THE FACT IS THEY ARE NOT -- as the following quote will show:
- "Ought it not, asks Dean Burgon, sensibly to detract from our opinion of the value of their evidence, (Codex B and Codex Aleph) to discover that it is easier to find two consecutive verses in which the two manuscripts differ, the one from the other, than two consecutive verses in which they entirely agree? .... On every such occasion only one of them can possibly be speaking the truth. Shall I be thought unreasonable if I confess that these perpetual inconsistencies, between Codd B and Aleph -- grave inconsistencies and occasionally even gross ones -- altogether destroy my confidence in either?"
Or as Scrivener writes:
- "The point on which we insist is briefly this: that the evidence of ancient authorities is anything but unanimous, that they are perpetually at variance with each other, even if we limit the term ancient within the narrowest bounds. Shall it include, among the manuscripts of the Gospels, none but the five oldest copies of Codices Aleph, A, B, C, D? The reader has but to open the first recent critical work he shall meet with, to see them scarcely ever in unison, perpetually divided two against three, or perhaps four against one."
The following figures provided by Kirsopp Lake and his associates (1928), demonstrate that Codices Aleph, B and D are in greater disagreement among themselves than they are with the Received Text!
In Mark Chapter 2 alone-- Aleph, B and D differ from the Received Text 69, 71 and 95 times respectively. B differs from Aleph 34 times B differs from D 102 times D differs from Aleph 100 times.
Hoskier, who studied the differences between the texts of Aleph and B, lists the following differences in the 4 Gospels. These numbers show how often Sinaiticus (Aleph) and Vaticanus (B) DIFFER FROM EACH OTHER!
Matthew: 656 differences, Mark: 567 differences, Luke: 791 differences, John: 1,022 differences. Total for four (4) Gospels 3,036 differences.
In the light of the facts stated above it is clear that we cannot have confidence in any modern version or Greek text which rejects the concordant testimony of the vast majority of manuscripts in favour of a small company of ancient, but discordant witnesses.
Textus Receptus
TWO STREAMS OF MANUSCRIPTS HAVE ALWAYS EXISTED The foregoing comments serve to show that the claim of some modern translations and paraphrases, that the oldest manuscripts are the best, is altogether based on a wrong foundation.
Dr. D. Otis Fuller, in his book "WHICH BIBLE," has shown that Christians of all ages have recognised that two streams of manuscripts have always existed.
The muddy stream of the corrupt text, including the Western family (characterised by interpolations), and the Alexandrian family {characterised by omissions) has flowed through channels such as Origen (who denied the deity of Christ) Eusebius, Jerome (who produced the Latin Vulgate), and in the last century, through Lachmann, Tischendorf, Tregelles, Westcott and Hort.

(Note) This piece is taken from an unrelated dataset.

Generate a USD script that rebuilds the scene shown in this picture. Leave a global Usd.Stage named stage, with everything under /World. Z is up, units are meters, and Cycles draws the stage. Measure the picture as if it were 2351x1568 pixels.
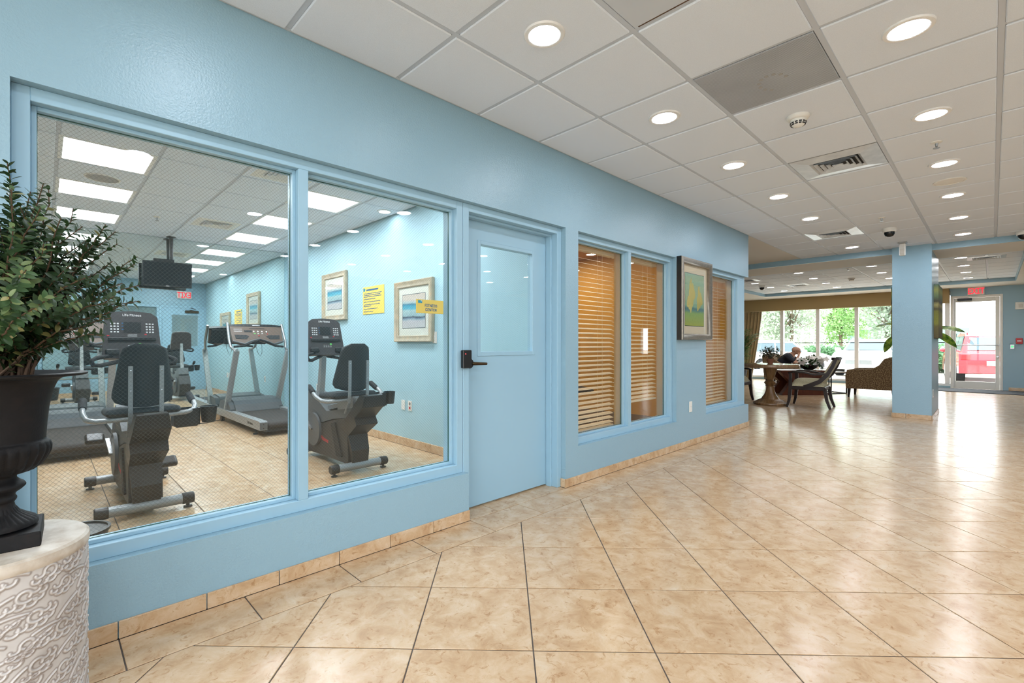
import math, random
import numpy as np
import trimesh, usdkit, meshkit
import manifold3d as mf
from shapely.geometry import Polygon, box as sbox
from shapely.ops import unary_union
from pxr import Usd, UsdGeom, UsdLux, UsdShade, Gf, Sdf

stage = Usd.Stage.CreateInMemory()
UsdGeom.SetStageUpAxis(stage, 'Z')
UsdGeom.SetStageMetersPerUnit(stage, 1.0)
UsdGeom.Xform.Define(stage, '/World')
UsdGeom.Scope.Define(stage, '/World/Looks')
PI = math.pi
# ---------------------------------------------------------------- camera, sky, exposure
CAM = (0.0, -2.3327, 1.1421)
cam = UsdGeom.Camera.Define(stage, '/World/camera')
cam.AddTranslateOp().Set(Gf.Vec3d(*CAM))
cam.AddRotateZOp().Set(-43.462)
cam.AddRotateXOp().Set(90.0)
cam.CreateHorizontalApertureAttr(36.0)
cam.CreateFocalLengthAttr(36.0 * 1087.354 / 2351)
cam.CreateHorizontalApertureOffsetAttr(36.0 * 44.5 / 2351)
cam.CreateVerticalApertureOffsetAttr(36.0 * 5.6 / 2351)
cam.CreateClippingRangeAttr(Gf.Vec2f(0.05, 500))
cam.CreateExposureAttr(-0.5)
dome = UsdLux.DomeLight.Define(stage, '/World/sky')
dome.CreateColorAttr(Gf.Vec3f(0.93, 0.97, 1.0))
dome.CreateIntensityAttr(SKY_STRENGTH := 3.3)
LOBBY_LAMP, GYM_LAMP, LOUNGE_LAMP, OFFICE_LAMP = 165.0, 37.0, 105.0, 430.0   # emission of each kind of lamp
H = 2.65        # lobby ceiling

# ---------------------------------------------------------------- helpers
class MB:
    """collects shapes into one mesh"""
    def __init__(s): s.v, s.f, s.n = [], [], 0
    def add(s, v, f):
        v = np.asarray(v, float); f = np.asarray(f, int)
        if f.shape[1] == 4: f = np.vstack([f[:, [0, 1, 2]], f[:, [0, 2, 3]]])
        s.v.append(v); s.f.append(f + s.n); s.n += len(v); return s
    def tm(s, m): return s.add(m.vertices, m.faces)
    def man(s, m):
        k = m.to_mesh(); return s.add(k.vert_properties[:, :3], k.tri_verts)
    def box(s, x0, x1, y0, y1, z0, z1):
        v = [(x, y, z) for x in (x0, x1) for y in (y0, y1) for z in (z0, z1)]
        return s.add(v, [(0, 1, 3, 2), (4, 6, 7, 5), (0, 4, 5, 1), (2, 3, 7, 6), (0, 2, 6, 4), (1, 5, 7, 3)])
    def bbox(s, x0, x1, y0, y1, z0, z1, b=0.004):
        P = []
        for x, sx in ((x0, 1), (x1, -1)):
            for y, sy in ((y0, 1), (y1, -1)):
                for z, sz in ((z0, 1), (z1, -1)):
                    P += [(x, y + sy * b, z + sz * b), (x + sx * b, y, z + sz * b), (x + sx * b, y + sy * b, z)]
        return s.tm(trimesh.convex.convex_hull(np.array(P)))
    def hull(s, P): return s.tm(trimesh.convex.convex_hull(np.array(P, float)))
    def rbox(s, c, size, r, M=None, n=12):
        """box with rounded edges"""
        h = np.array(size) / 2 - r
        sp = [mf.Manifold.sphere(r, n).translate((sx * h[0], sy * h[1], sz * h[2])) for sx in (-1, 1) for sy in (-1, 1) for sz in (-1, 1)]
        k = mf.Manifold.batch_hull(sp).to_mesh(); v = np.array(k.vert_properties[:, :3])
        if M is not None: v = v @ np.asarray(M)[:3, :3].T
        return s.add(v + np.array(c), k.tri_verts)
    def tube(s, pts, r, n=10, cap=True, flat=None):
        p = np.asarray(pts, float); m = len(p)
        r = np.broadcast_to(np.asarray(r, float), (m,))
        t = np.gradient(p, axis=0); t /= np.linalg.norm(t, axis=1, keepdims=True) + 1e-12
        up = np.array([0, 0, 1.0]) if abs(t[0, 2]) < 0.9 else np.array([1.0, 0, 0])
        a = np.cross(t[0], up); a /= np.linalg.norm(a); A = []
        for i in range(m):
            a = a - t[i] * (a @ t[i]); a /= np.linalg.norm(a) + 1e-12; A.append(a)
        A = np.array(A); B = np.cross(t, A)
        if flat is None: ang = np.arange(n) * 2 * PI / n; ca, sa = np.cos(ang), np.sin(ang)
        else:
            n = 4; ca = np.array([1, -1, -1, 1.]); sa = np.array([1, 1, -1, -1.]) * flat
        v = p[:, None] + r[:, None, None] * (ca[None, :, None] * A[:, None] + sa[None, :, None] * B[:, None])
        i, j = np.meshgrid(np.arange(m - 1), np.arange(n), indexing='ij')
        q = np.stack([i * n + j, i * n + (j + 1) % n, (i + 1) * n + (j + 1) % n, (i + 1) * n + j], -1).reshape(-1, 4)
        f = np.vstack([q[:, [0, 1, 2]], q[:, [0, 2, 3]]]); v = v.reshape(-1, 3)
        if cap:
            k = len(v); v = np.vstack([v, p[[0, -1]]])
            f = np.vstack([f, [(k, (j + 1) % n, j) for j in range(n)], [(k + 1, (m - 1) * n + j, (m - 1) * n + (j + 1) % n) for j in range(n)]])
        return s.add(v, f)
    def cyl(s, a, b, r, r2=None, n=16): return s.tube([a, b], [r, r if r2 is None else r2], n)
    def lathe(s, prof, n=32, c=(0, 0, 0), mod=None):
        p = np.asarray(prof, float); a = np.arange(n) * 2 * PI / n
        R = np.repeat(p[:, :1], n, 1)
        if mod is not None: R = R * mod(p[:, 1][:, None], a[None])
        v = np.stack([R * np.cos(a), R * np.sin(a), np.repeat(p[:, 1:2], n, 1)], -1).reshape(-1, 3)
        m = len(p); i, j = np.meshgrid(np.arange(m - 1), np.arange(n), indexing='ij')
        q = np.stack([i * n + j, i * n + (j + 1) % n, (i + 1) * n + (j + 1) % n, (i + 1) * n + j], -1).reshape(-1, 4)
        k = len(v); v = np.vstack([v, [(0, 0, p[0, 1]), (0, 0, p[-1, 1])]])
        f = np.vstack([q[:, [0, 1, 2]], q[:, [0, 2, 3]], [(k, (j + 1) % n, j) for j in range(n)], [(k + 1, (m - 1) * n + j, (m - 1) * n + (j + 1) % n) for j in range(n)]])
        return s.add(v + np.array(c), f)
    def prism(s, poly, a0, a1, plane='yz'):
        """polygon (list of 2d points or shapely) extruded from a0 to a1 along the plane's normal"""
        P = poly if hasattr(poly, 'exterior') else Polygon(poly)
        m = trimesh.creation.extrude_polygon(P.buffer(0), a1 - a0, engine='earcut')
        v = m.vertices.copy(); u, w, d = v[:, 0].copy(), v[:, 1].copy(), v[:, 2] + a0
        f = m.faces
        if plane == 'yz': v = np.stack([d, u, w], 1)
        elif plane == 'xz': v = np.stack([u, d, w], 1); f = f[:, ::-1]
        else: v = np.stack([u, w, d], 1)
        return s.add(v, f)
    def ell(s, c, r, sub=2, M=None):
        m = trimesh.creation.icosphere(sub); v = m.vertices * np.array(r)
        if M is not None: v = v @ np.asarray(M)[:3, :3].T
        return s.add(v + np.array(c), m.faces)
    def mesh(s): return trimesh.Trimesh(np.vstack(s.v), np.vstack(s.f), process=False)
    def moved(s, M):
        M = np.asarray(M); s.v = [v @ M[:3, :3].T + M[:3, 3] for v in s.v]; return s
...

The pure stream of the New Testament has flowed to us through the Received Text, which Dr. D. Otis Fuller tells us: "had authority enough to become either in itself, or by its translation, the Bible of the great Syrian Church, of the Waldensian Church of northern Italy, of the Gallic Church of Southern France, and of the Celtic Church in Scotland and Ireland, as well as the official Bible of the Greek Church (BYZANTINE TEXT)." The reformers stood firmly by the Received Text, Luther's German Translation and Tyndale's magnificent English Translation were from it. When 47 scholars translated the Authorised Version in 1611, by Divine Providence the Received Text was used.
Manuscript discoveries since 1611 have NOT altered the picture. The number increased to 3791 in 1881, and since then to about 5,000, BUT STILL ABOUT 90% AGREE WITH THE RECEIVED TEXT!